■ **AVAILABLE DATA**
==================================================

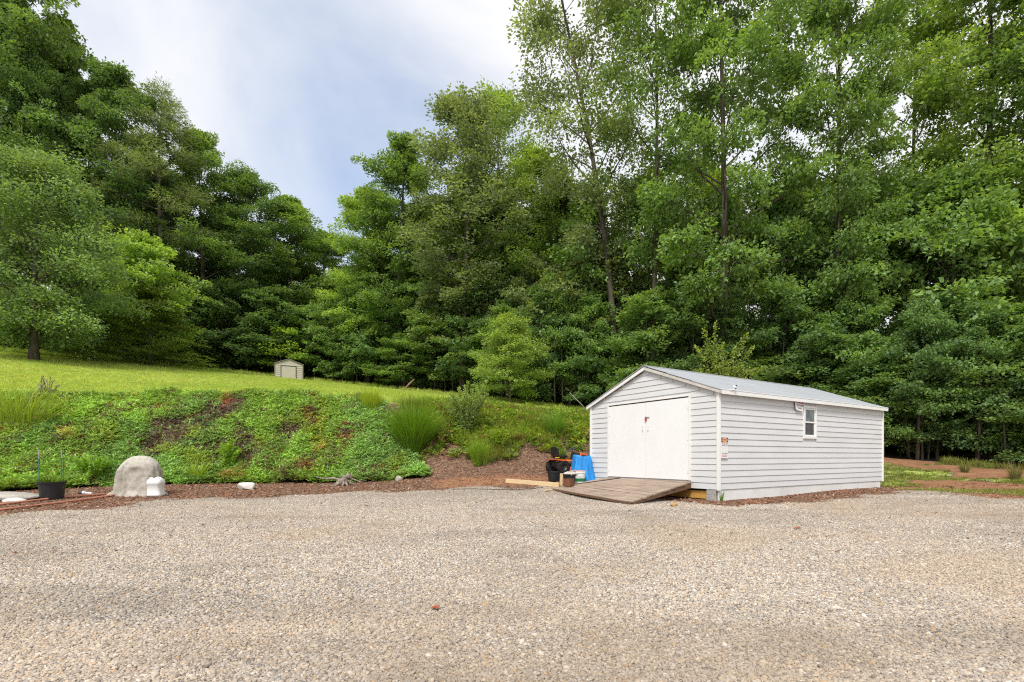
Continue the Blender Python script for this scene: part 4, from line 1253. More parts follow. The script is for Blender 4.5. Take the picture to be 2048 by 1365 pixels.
# timbers
a, d = hit(1012, 966), hit(1118, 975); v = d - a
tb_ = MB(); tb_.box((0, 0, .07), (v.length, .14, .14)); o = tb_.build('timber', M_PINE, bevel=.006); o.location = (a + d) / 2; o.rotation_euler = (0, -math.asin(v.z / v.length), math.atan2(v.y, v.x)); tag(o, 'long pale squared timber lying on the ground left of the black pots', 'timber')
q = hit(1122.5, 972); b = MB(); b.box((0, 0, .20), (.075, .075, .42), (.0, .03, .3)); o = b.build('post_stub', M_PINE, bevel=.005); o.location = q; tag(o, 'short upright wooden post stub at the right end of the pale timber', 'post')
a, d = hit(1090, 984), hit(1108, 980); v = d - a
b = MB(); b.box((0, 0, .02), (v.length * 1.1, .11, .032)); o = b.build('wood_scrap', M_PINE, bevel=.004); o.location = (a + d) / 2; o.rotation_euler = (0, 0, math.atan2(v.y, v.x) + .1); tag(o, 'small flat wood scrap at the lower left tip of the ramp', 'board')
pts = [hit(x, y) + Vector((0, 0, .012)) for x, y in ((905, 980), (940, 979), (985, 980), (1030, 981), (1062, 979), (1085, 976))]
b = MB(); b.tube(pts, .011, 6); tag(b.build('garden_wire', M_CORD, smooth=True), 'thin dark wire lying across the gravel edge left of the ramp', 'wire')

# riding mower, hood toward the shed
MW = standing('riding_mower', 1126, 948, 'orange and black riding mower parked half hidden beside the shed', 'mower', .52)
def wheel(root, c, r, w, nm='wheel'):
    t = MB()
    prof_ = [(r * .52, -w / 2), (r * .9, -w / 2), (r * .985, -w * .36), (r, -w * .15), (r, w * .15), (r * .985, w * .36), (r * .9, w / 2), (r * .52, w / 2)]
    t.lathe(prof_, 28, closed=True)
    t.v = [(x, z, y) for x, y, z in t.v]
    for k in range(18):
        a = 2 * PI * k / 18
        t.box((r * math.cos(a), (.12 * w if k % 2 else -.12 * w), r * math.sin(a)), (.03, w * .62, .035), (0, -a, 0))
    o = t.build(nm, M_RUBBER, root, loc=c)
    rm = MB(); rm.lathe([(.001, -w * .22), (r * .2, -w * .25), (r * .34, -w * .12), (r * .54, -w * .34), (r * .54, w * .34), (r * .3, w * .1), (.001, w * .1)], 22)
    rm.v = [(x, z, y) for x, y, z in rm.v]
    rm.build('rim', M_GREYM, o)
wheel(MW, (0, 0, .27), .275, .24); wheel(MW, (0, .80, .27), .275, .24)
wheel(MW, (1.35, .10, .20), .20, .16, 'front_wheel'); wheel(MW, (1.35, .72, .20), .20, .16, 'front_wheel')
b = MB(); b.box((.66, .40, .36), (1.5, .36, .14)); b.box((.1, .40, .40), (.5, .5, .2)); b.build('chassis', M_DARKM, MW, bevel=.02); MW.scale = (.93, .93, .93)
b = MB()
b.hexa([(-.30, -.10, .555), (.42, -.12, .50), (.42, .92, .50), (-.30, .90, .555), (-.34, -.02, .585), (.40, -.06, .575), (.40, .86, .575), (-.34, .82, .585)])
b.build('fender', M_ORANGE, MW, bevel=.03)
b = MB(); b.hexa([(.40, .05, .30), (.85, .05, .30), (.85, .75, .30), (.40, .75, .30), (.40, .05, .36), (.85, .05, .36), (.85, .75, .36), (.40, .75, .36)]); b.build('footrest', M_DARKM, MW)
b = MB(); b.box((.12, .40, .70), (.46, .48, .11), (0, -.08, 0)); st = b.build('seat', M_SEAT, MW, bevel=.04)
bb = MB(); nseg = 8; ring = []
for k in range(nseg + 1):
    a = PI * k / nseg
    ring.append((.25 * math.cos(a) ** 1 if True else 0, .74 + .26 + .12 * math.sin(a) ** .6 if 0 < k < nseg else 1.0))
pts2 = [(-.26, .72)] + [(x, z) for x, z in ring][::-1] + [(.26, .72)]
n = len(pts2)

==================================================

■ **EXERCISE DETAILS**
All the lines above are to be reproduced exactly, except the pictures.

■ **FINISHED ANSWER**
Continue the Blender Python script for this scene: part 4, from line 1253. More parts follow. The script is for Blender 4.5. Take the picture to be 2048 by 1365 pixels.
# timbers
a, d = hit(1012, 966), hit(1118, 975); v = d - a
tb_ = MB(); tb_.box((0, 0, .07), (v.length, .14, .14)); o = tb_.build('timber', M_PINE, bevel=.006); o.location = (a + d) / 2; o.rotation_euler = (0, -math.asin(v.z / v.length), math.atan2(v.y, v.x)); tag(o, 'long pale squared timber lying on the ground left of the black pots', 'timber')
q = hit(1122.5, 972); b = MB(); b.box((0, 0, .20), (.075, .075, .42), (.0, .03, .3)); o = b.build('post_stub', M_PINE, bevel=.005); o.location = q; tag(o, 'short upright wooden post stub at the right end of the pale timber', 'post')
a, d = hit(1090, 984), hit(1108, 980); v = d - a
b = MB(); b.box((0, 0, .02), (v.length * 1.1, .11, .032)); o = b.build('wood_scrap', M_PINE, bevel=.004); o.location = (a + d) / 2; o.rotation_euler = (0, 0, math.atan2(v.y, v.x) + .1); tag(o, 'small flat wood scrap at the lower left tip of the ramp', 'board')
pts = [hit(x, y) + Vector((0, 0, .012)) for x, y in ((905, 980), (940, 979), (985, 980), (1030, 981), (1062, 979), (1085, 976))]
b = MB(); b.tube(pts, .011, 6); tag(b.build('garden_wire', M_CORD, smooth=True), 'thin dark wire lying across the gravel edge left of the ramp', 'wire')

# riding mower, hood toward the shed
MW = standing('riding_mower', 1126, 948, 'orange and black riding mower parked half hidden beside the shed', 'mower', .52)
def wheel(root, c, r, w, nm='wheel'):
    t = MB()
    prof_ = [(r * .52, -w / 2), (r * .9, -w / 2), (r * .985, -w * .36), (r, -w * .15), (r, w * .15), (r * .985, w * .36), (r * .9, w / 2), (r * .52, w / 2)]
    t.lathe(prof_, 28, closed=True)
    t.v = [(x, z, y) for x, y, z in t.v]
    for k in range(18):
        a = 2 * PI * k / 18
        t.box((r * math.cos(a), (.12 * w if k % 2 else -.12 * w), r * math.sin(a)), (.03, w * .62, .035), (0, -a, 0))
    o = t.build(nm, M_RUBBER, root, loc=c)
    rm = MB(); rm.lathe([(.001, -w * .22), (r * .2, -w * .25), (r * .34, -w * .12), (r * .54, -w * .34), (r * .54, w * .34), (r * .3, w * .1), (.001, w * .1)], 22)
    rm.v = [(x, z, y) for x, y, z in rm.v]
    rm.build('rim', M_GREYM, o)
wheel(MW, (0, 0, .27), .275, .24); wheel(MW, (0, .80, .27), .275, .24)
wheel(MW, (1.35, .10, .20), .20, .16, 'front_wheel'); wheel(MW, (1.35, .72, .20), .20, .16, 'front_wheel')
b = MB(); b.box((.66, .40, .36), (1.5, .36, .14)); b.box((.1, .40, .40), (.5, .5, .2)); b.build('chassis', M_DARKM, MW, bevel=.02); MW.scale = (.93, .93, .93)
b = MB()
b.hexa([(-.30, -.10, .555), (.42, -.12, .50), (.42, .92, .50), (-.30, .90, .555), (-.34, -.02, .585), (.40, -.06, .575), (.40, .86, .575), (-.34, .82, .585)])
b.build('fender', M_ORANGE, MW, bevel=.03)
b = MB(); b.hexa([(.40, .05, .30), (.85, .05, .30), (.85, .75, .30), (.40, .75, .30), (.40, .05, .36), (.85, .05, .36), (.85, .75, .36), (.40, .75, .36)]); b.build('footrest', M_DARKM, MW)
b = MB(); b.box((.12, .40, .70), (.46, .48, .11), (0, -.08, 0)); st = b.build('seat', M_SEAT, MW, bevel=.04)
bb = MB(); nseg = 8; ring = []
for k in range(nseg + 1):
    a = PI * k / nseg
    ring.append((.25 * math.cos(a) ** 1 if True else 0, .74 + .26 + .12 * math.sin(a) ** .6 if 0 < k < nseg else 1.0))
pts2 = [(-.26, .72)] + [(x, z) for x, z in ring][::-1] + [(.26, .72)]
n = len(pts2)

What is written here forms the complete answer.